Entries with scene source code
%%

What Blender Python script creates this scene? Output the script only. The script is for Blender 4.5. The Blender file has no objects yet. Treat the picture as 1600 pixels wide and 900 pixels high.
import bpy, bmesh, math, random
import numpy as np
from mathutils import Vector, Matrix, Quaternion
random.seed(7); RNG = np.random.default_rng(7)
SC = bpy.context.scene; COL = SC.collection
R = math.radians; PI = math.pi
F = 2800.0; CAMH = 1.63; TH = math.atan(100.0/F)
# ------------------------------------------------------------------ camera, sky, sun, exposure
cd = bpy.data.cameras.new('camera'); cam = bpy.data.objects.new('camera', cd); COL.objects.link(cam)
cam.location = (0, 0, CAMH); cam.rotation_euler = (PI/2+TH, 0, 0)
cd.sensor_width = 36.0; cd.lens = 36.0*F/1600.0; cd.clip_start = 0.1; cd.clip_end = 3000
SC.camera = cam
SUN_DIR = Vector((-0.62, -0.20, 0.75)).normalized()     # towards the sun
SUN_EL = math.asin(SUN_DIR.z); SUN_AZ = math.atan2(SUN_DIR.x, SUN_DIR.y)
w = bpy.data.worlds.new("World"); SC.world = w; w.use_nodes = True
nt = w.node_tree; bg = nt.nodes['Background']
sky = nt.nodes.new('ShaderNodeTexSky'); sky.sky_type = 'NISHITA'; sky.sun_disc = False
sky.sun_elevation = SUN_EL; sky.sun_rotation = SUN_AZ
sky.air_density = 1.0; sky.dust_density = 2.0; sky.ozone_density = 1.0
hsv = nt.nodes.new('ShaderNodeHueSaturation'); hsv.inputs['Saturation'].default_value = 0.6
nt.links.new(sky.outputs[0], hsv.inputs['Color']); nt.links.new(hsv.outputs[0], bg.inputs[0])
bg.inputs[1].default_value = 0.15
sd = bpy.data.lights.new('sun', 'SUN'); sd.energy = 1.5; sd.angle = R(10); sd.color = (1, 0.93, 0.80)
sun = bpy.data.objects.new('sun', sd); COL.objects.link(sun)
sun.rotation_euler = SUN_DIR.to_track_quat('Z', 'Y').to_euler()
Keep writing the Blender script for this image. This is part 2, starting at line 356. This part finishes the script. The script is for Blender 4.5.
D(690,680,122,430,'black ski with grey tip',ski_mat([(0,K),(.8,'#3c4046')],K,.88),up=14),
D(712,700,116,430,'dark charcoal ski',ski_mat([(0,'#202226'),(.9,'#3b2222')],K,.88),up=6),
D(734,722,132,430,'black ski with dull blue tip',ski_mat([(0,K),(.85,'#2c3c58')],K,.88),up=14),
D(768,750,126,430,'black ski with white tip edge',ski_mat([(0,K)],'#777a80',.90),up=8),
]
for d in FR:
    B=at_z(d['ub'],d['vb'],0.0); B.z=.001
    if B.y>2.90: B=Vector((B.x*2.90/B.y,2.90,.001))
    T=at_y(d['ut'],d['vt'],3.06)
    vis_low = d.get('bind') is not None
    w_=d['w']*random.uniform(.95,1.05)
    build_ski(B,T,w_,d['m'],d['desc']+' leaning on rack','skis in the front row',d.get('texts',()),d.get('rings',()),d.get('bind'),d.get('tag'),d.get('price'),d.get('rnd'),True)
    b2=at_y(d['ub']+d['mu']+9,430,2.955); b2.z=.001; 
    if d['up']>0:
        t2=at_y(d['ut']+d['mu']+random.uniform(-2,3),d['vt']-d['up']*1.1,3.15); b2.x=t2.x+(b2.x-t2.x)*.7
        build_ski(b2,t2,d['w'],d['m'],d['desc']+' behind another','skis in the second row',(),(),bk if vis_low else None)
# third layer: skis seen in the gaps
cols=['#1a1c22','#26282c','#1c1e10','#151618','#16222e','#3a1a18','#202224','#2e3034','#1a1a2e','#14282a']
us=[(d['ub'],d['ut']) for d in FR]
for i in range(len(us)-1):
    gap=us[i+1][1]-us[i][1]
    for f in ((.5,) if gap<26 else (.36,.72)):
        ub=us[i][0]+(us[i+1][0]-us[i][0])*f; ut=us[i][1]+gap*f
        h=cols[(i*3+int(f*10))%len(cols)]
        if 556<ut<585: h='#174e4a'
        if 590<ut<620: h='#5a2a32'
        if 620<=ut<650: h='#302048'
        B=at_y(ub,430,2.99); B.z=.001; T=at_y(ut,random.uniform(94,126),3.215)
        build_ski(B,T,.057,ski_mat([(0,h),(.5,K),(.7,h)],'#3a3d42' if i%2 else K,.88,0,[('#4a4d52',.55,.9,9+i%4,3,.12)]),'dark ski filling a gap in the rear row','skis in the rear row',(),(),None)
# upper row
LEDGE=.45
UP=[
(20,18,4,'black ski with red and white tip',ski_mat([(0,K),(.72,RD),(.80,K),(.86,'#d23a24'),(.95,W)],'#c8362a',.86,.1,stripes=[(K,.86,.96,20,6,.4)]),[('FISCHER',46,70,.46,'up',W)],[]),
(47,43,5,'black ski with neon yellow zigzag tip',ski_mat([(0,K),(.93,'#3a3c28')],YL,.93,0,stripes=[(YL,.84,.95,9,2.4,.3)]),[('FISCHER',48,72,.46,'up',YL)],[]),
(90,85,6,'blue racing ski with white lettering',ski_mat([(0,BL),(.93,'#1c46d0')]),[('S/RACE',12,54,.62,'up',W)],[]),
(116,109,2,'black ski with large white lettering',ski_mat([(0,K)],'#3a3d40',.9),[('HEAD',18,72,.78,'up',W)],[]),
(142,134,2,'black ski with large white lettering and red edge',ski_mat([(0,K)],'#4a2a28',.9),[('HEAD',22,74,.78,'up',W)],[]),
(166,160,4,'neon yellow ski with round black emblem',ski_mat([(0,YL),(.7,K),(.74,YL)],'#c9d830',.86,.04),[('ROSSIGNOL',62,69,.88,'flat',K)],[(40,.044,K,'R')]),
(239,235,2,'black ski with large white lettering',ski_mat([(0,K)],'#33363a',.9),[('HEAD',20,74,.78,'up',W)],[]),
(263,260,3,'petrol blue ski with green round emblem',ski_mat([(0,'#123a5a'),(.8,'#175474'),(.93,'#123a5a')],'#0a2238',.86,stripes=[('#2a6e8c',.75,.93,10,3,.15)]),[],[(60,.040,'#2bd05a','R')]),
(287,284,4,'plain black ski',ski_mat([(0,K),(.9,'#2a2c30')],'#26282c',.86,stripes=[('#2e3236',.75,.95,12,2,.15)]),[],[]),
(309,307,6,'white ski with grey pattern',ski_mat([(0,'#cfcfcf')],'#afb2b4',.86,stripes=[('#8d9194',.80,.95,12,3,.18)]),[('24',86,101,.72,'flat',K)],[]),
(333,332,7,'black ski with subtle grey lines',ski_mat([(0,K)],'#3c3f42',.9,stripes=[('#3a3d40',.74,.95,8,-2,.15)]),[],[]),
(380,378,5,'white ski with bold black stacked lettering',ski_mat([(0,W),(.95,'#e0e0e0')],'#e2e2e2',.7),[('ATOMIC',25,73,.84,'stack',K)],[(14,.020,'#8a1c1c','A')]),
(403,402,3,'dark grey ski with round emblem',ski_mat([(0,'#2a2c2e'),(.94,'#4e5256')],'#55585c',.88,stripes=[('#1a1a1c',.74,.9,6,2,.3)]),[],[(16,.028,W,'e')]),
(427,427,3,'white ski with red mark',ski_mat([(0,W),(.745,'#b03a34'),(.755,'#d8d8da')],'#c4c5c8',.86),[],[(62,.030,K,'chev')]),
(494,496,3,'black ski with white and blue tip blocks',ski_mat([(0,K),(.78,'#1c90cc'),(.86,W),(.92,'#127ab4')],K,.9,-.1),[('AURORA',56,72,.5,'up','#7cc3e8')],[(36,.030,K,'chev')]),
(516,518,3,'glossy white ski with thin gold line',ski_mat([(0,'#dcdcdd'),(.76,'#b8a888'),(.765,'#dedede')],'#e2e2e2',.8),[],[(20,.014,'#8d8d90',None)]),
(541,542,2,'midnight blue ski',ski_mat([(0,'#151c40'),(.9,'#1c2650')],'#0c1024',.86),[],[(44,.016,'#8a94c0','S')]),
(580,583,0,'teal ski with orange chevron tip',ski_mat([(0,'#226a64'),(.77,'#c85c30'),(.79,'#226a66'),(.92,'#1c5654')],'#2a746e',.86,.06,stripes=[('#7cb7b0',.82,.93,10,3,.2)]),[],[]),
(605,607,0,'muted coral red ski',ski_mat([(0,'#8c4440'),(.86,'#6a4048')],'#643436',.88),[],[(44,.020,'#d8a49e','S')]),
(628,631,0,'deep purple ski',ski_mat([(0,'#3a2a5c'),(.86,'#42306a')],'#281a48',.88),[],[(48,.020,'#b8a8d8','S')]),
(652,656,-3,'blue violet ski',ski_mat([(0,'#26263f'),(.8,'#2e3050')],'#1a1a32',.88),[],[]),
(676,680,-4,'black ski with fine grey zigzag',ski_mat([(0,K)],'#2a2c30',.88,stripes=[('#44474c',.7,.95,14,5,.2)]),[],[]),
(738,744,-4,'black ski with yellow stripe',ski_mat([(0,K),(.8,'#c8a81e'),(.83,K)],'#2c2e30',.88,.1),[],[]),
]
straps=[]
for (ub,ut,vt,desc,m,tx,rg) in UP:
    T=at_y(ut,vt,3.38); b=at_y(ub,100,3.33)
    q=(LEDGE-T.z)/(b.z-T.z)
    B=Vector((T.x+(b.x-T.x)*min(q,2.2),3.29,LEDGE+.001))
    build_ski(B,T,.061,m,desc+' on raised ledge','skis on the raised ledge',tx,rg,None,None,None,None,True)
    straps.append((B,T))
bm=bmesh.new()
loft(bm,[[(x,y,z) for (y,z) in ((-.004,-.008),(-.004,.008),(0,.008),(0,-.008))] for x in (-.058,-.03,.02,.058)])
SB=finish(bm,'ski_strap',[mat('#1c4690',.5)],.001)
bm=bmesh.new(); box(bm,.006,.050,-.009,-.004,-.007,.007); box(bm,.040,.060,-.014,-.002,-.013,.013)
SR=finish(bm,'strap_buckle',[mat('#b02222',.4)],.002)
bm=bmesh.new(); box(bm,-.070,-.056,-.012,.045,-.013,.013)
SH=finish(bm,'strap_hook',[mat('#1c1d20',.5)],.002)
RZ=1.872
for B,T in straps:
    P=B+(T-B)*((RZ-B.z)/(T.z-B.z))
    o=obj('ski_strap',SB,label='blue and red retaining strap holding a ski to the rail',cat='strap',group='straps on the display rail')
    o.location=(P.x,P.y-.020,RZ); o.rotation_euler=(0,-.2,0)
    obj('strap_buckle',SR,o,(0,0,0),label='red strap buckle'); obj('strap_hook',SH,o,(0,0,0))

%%

Challenge: Identify the lines above that contain the word "this", then copy them.

Written solution:
What Blender Python script creates this scene? Output the script only. The script is for Blender 4.5. The Blender file has no objects yet. Treat the picture as 1600 pixels wide and 900 pixels high.
Keep writing the Blender script for this image. This is part 2, starting at line 356. This part finishes the script. The script is for Blender 4.5.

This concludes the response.